* START Collected material *

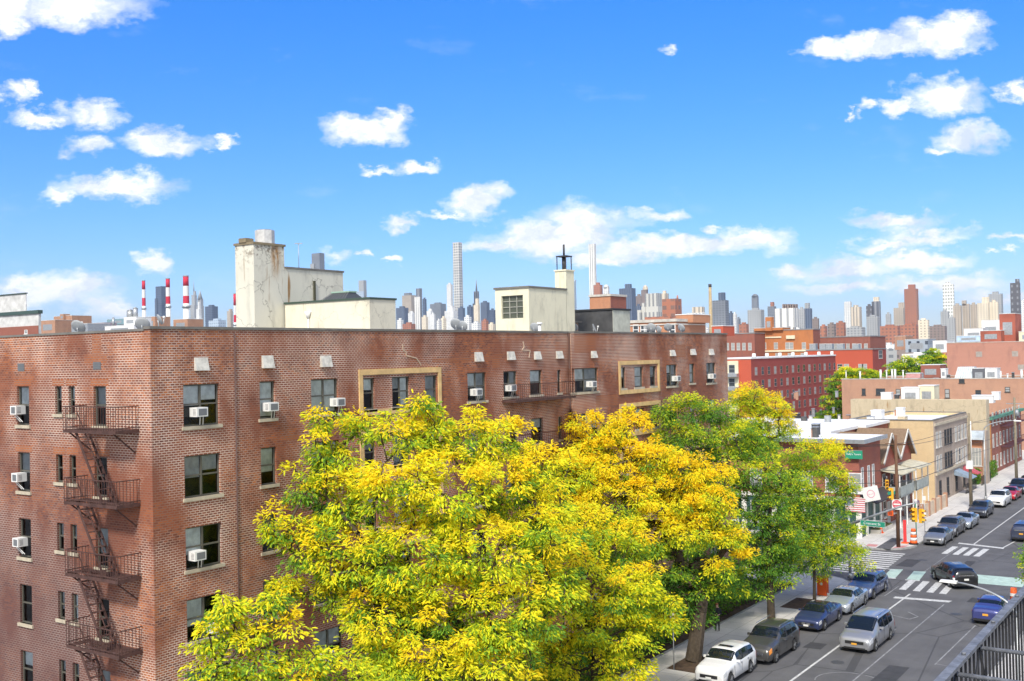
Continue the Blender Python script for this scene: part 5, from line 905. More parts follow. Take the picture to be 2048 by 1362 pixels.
def tree(name, label, bx, by, lobes, D=None, trunk_r=.24, fork=.45, cd=7.5, nl=30, ls=.29, lf=2.5, lean=(0, 0), group=None, z0=.15, green=0., cat='tree'):
    """lobes: (photo x, photo y, radius px, depth offset m, yellow share)"""
    D = D or ((Vector((bx, by, 8))-Vector((0, 0, H))) @ RM)[2]*-1
    Ls = []
    for (x, y, r_, dd, yl) in lobes:
        p = at(x, y, D+dd); Ls.append((np.array(p), r_/F*(D+dd), yl))
    base = np.array([bx, by, z0]); tot = sum(l[1]**2 for l in Ls); cen = sum(l[0]*l[1]**2 for l in Ls)/tot
    cc, rr_, oo, yy, lc = [], [], [], [], []
    for (c, r_, yl) in Ls:
        n = max(6, int(cd*r_*r_)); d = norm(rng.normal(0, 1, (n, 3))); q = rng.uniform(.35, 1.05, n)**.6; p = c+d*(q*r_)[:, None]*np.array([1, 1, .78])
        cc.append(p); yy.append(np.full(n, yl)); oo.append(d); rr_.append(q); lc.append(np.full(n, r_))
    C = np.concatenate(cc); O = np.concatenate(oo); Qr = np.concatenate(rr_); Y = np.concatenate(yy)
    keep = C[:, 2] > z0+1.6
    # keep the crown clear of the brick front
    keep &= ~((C[:, 0] < XF+.5) & (C[:, 1] < YE+.5) & (C[:, 1] > YL-.3))
    C, O, Qr, Y = C[keep], O[keep], Qr[keep], Y[keep]; nC = len(C)
    e = empty(name, label, cat, group, loc=tuple(base)); clumpR = rng.uniform(.32, .68, nC)*max(1, ls/.35); nl = int(nl*lf*1.25); ls = ls*.6; idx = np.repeat(np.arange(nC), nl); n = len(idx)
    ang = rng.uniform(0, 2*PI, n); rad = np.sqrt(rng.uniform(0, 1, n))*clumpR[idx]; R2 = np.stack([np.cos(ang), np.sin(ang), np.zeros(n)], 1)
    P = C[idx]+R2*rad[:, None]; P[:, 2] += -.35*rad**2/np.maximum(clumpR[idx], .1)+rng.normal(0, .13, n)
    Dr = norm(R2*.8+O[idx]*.35+rng.normal(0, .35, (n, 3))+np.array([0, 0, -.32]))
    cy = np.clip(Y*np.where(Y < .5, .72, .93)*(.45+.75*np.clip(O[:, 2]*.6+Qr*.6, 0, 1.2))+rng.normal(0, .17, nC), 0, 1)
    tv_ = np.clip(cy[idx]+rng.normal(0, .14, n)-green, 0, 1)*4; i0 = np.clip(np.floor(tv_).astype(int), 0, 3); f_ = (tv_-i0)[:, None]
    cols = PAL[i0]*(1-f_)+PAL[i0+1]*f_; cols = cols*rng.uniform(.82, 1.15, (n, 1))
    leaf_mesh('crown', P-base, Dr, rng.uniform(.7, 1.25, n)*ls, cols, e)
    # limbs: greedy growth from the trunk
    top = base+np.array([lean[0], lean[1], max(1.8, (cen[2]-base[2])*fork)])
    nodes_ = [base, base+(top-base)*.5+rng.normal(0, .08, 3)*[1, 1, 0], top]; par = [-1, 0, 1]
    sel = np.arange(nC) if nC < 700 else rng.choice(nC, 700, replace=False)
    tgt = np.concatenate([np.array([l[0] for l in Ls])-[0, 0, .3], C[sel]]); order = np.concatenate([np.argsort(np.linalg.norm(tgt[:len(Ls)]-top, axis=1)), len(Ls)+np.argsort(np.linalg.norm(tgt[len(Ls):]-top, axis=1))])
    arr = np.zeros((len(tgt)*2+3, 3)); arr[:3] = nodes_; k = 3; dist0 = np.zeros(len(arr)); dist0[2] = 0
    for j in order:
        q = tgt[j]; dd = np.linalg.norm(arr[2:k]-q, axis=1)+.25*dist0[2:k]; b_ = int(np.argmin(dd))+2; L_ = np.linalg.norm(q-arr[b_])
        if L_ > 1.2:
            mid = (arr[b_]+q)/2+rng.normal(0, .07*L_, 3)+np.array([0, 0, .08*L_]); arr[k] = mid; par.append(b_); dist0[k] = dist0[b_]+L_/2; k += 1; b_ = k-1
        arr[k] = q; par.append(b_); dist0[k] = dist0[b_]+L_*.5; k += 1
    cnt = np.ones(k)
    for j in range(k-1, 0, -1): cnt[par[j]] += cnt[j]
    rad = trunk_r*(cnt/cnt[2])**.44; rad[0] = trunk_r*1.35; rad[1] = trunk_r*1.05; rad = np.maximum(rad, .012); m = MB()
    for j in range(1, k):
        a, b_ = Vector(arr[par[j]]-base), Vector(arr[j]-base)
        if (b_-a).length > .01: m.tube([a, b_], [float(min(rad[par[j]], rad[j]*1.5)) if par[j] > 1 else float(rad[par[j]]), float(rad[j])], 9 if rad[j] > .08 else 4, cap=False)
    m.build('trunk', M_BARK, e, weld=False); return e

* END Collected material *

■ What is required: Would you return the data exactly as written, without the pictures?

■ Reply to the task:
Continue the Blender Python script for this scene: part 5, from line 905. More parts follow. Take the picture to be 2048 by 1362 pixels.
def tree(name, label, bx, by, lobes, D=None, trunk_r=.24, fork=.45, cd=7.5, nl=30, ls=.29, lf=2.5, lean=(0, 0), group=None, z0=.15, green=0., cat='tree'):
    """lobes: (photo x, photo y, radius px, depth offset m, yellow share)"""
    D = D or ((Vector((bx, by, 8))-Vector((0, 0, H))) @ RM)[2]*-1
    Ls = []
    for (x, y, r_, dd, yl) in lobes:
        p = at(x, y, D+dd); Ls.append((np.array(p), r_/F*(D+dd), yl))
    base = np.array([bx, by, z0]); tot = sum(l[1]**2 for l in Ls); cen = sum(l[0]*l[1]**2 for l in Ls)/tot
    cc, rr_, oo, yy, lc = [], [], [], [], []
    for (c, r_, yl) in Ls:
        n = max(6, int(cd*r_*r_)); d = norm(rng.normal(0, 1, (n, 3))); q = rng.uniform(.35, 1.05, n)**.6; p = c+d*(q*r_)[:, None]*np.array([1, 1, .78])
        cc.append(p); yy.append(np.full(n, yl)); oo.append(d); rr_.append(q); lc.append(np.full(n, r_))
    C = np.concatenate(cc); O = np.concatenate(oo); Qr = np.concatenate(rr_); Y = np.concatenate(yy)
    keep = C[:, 2] > z0+1.6
    # keep the crown clear of the brick front
    keep &= ~((C[:, 0] < XF+.5) & (C[:, 1] < YE+.5) & (C[:, 1] > YL-.3))
    C, O, Qr, Y = C[keep], O[keep], Qr[keep], Y[keep]; nC = len(C)
    e = empty(name, label, cat, group, loc=tuple(base)); clumpR = rng.uniform(.32, .68, nC)*max(1, ls/.35); nl = int(nl*lf*1.25); ls = ls*.6; idx = np.repeat(np.arange(nC), nl); n = len(idx)
    ang = rng.uniform(0, 2*PI, n); rad = np.sqrt(rng.uniform(0, 1, n))*clumpR[idx]; R2 = np.stack([np.cos(ang), np.sin(ang), np.zeros(n)], 1)
    P = C[idx]+R2*rad[:, None]; P[:, 2] += -.35*rad**2/np.maximum(clumpR[idx], .1)+rng.normal(0, .13, n)
    Dr = norm(R2*.8+O[idx]*.35+rng.normal(0, .35, (n, 3))+np.array([0, 0, -.32]))
    cy = np.clip(Y*np.where(Y < .5, .72, .93)*(.45+.75*np.clip(O[:, 2]*.6+Qr*.6, 0, 1.2))+rng.normal(0, .17, nC), 0, 1)
    tv_ = np.clip(cy[idx]+rng.normal(0, .14, n)-green, 0, 1)*4; i0 = np.clip(np.floor(tv_).astype(int), 0, 3); f_ = (tv_-i0)[:, None]
    cols = PAL[i0]*(1-f_)+PAL[i0+1]*f_; cols = cols*rng.uniform(.82, 1.15, (n, 1))
    leaf_mesh('crown', P-base, Dr, rng.uniform(.7, 1.25, n)*ls, cols, e)
    # limbs: greedy growth from the trunk
    top = base+np.array([lean[0], lean[1], max(1.8, (cen[2]-base[2])*fork)])
    nodes_ = [base, base+(top-base)*.5+rng.normal(0, .08, 3)*[1, 1, 0], top]; par = [-1, 0, 1]
    sel = np.arange(nC) if nC < 700 else rng.choice(nC, 700, replace=False)
    tgt = np.concatenate([np.array([l[0] for l in Ls])-[0, 0, .3], C[sel]]); order = np.concatenate([np.argsort(np.linalg.norm(tgt[:len(Ls)]-top, axis=1)), len(Ls)+np.argsort(np.linalg.norm(tgt[len(Ls):]-top, axis=1))])
    arr = np.zeros((len(tgt)*2+3, 3)); arr[:3] = nodes_; k = 3; dist0 = np.zeros(len(arr)); dist0[2] = 0
    for j in order:
        q = tgt[j]; dd = np.linalg.norm(arr[2:k]-q, axis=1)+.25*dist0[2:k]; b_ = int(np.argmin(dd))+2; L_ = np.linalg.norm(q-arr[b_])
        if L_ > 1.2:
            mid = (arr[b_]+q)/2+rng.normal(0, .07*L_, 3)+np.array([0, 0, .08*L_]); arr[k] = mid; par.append(b_); dist0[k] = dist0[b_]+L_/2; k += 1; b_ = k-1
        arr[k] = q; par.append(b_); dist0[k] = dist0[b_]+L_*.5; k += 1
    cnt = np.ones(k)
    for j in range(k-1, 0, -1): cnt[par[j]] += cnt[j]
    rad = trunk_r*(cnt/cnt[2])**.44; rad[0] = trunk_r*1.35; rad[1] = trunk_r*1.05; rad = np.maximum(rad, .012); m = MB()
    for j in range(1, k):
        a, b_ = Vector(arr[par[j]]-base), Vector(arr[j]-base)
        if (b_-a).length > .01: m.tube([a, b_], [float(min(rad[par[j]], rad[j]*1.5)) if par[j] > 1 else float(rad[par[j]]), float(rad[j])], 9 if rad[j] > .08 else 4, cap=False)
    m.build('trunk', M_BARK, e, weld=False); return e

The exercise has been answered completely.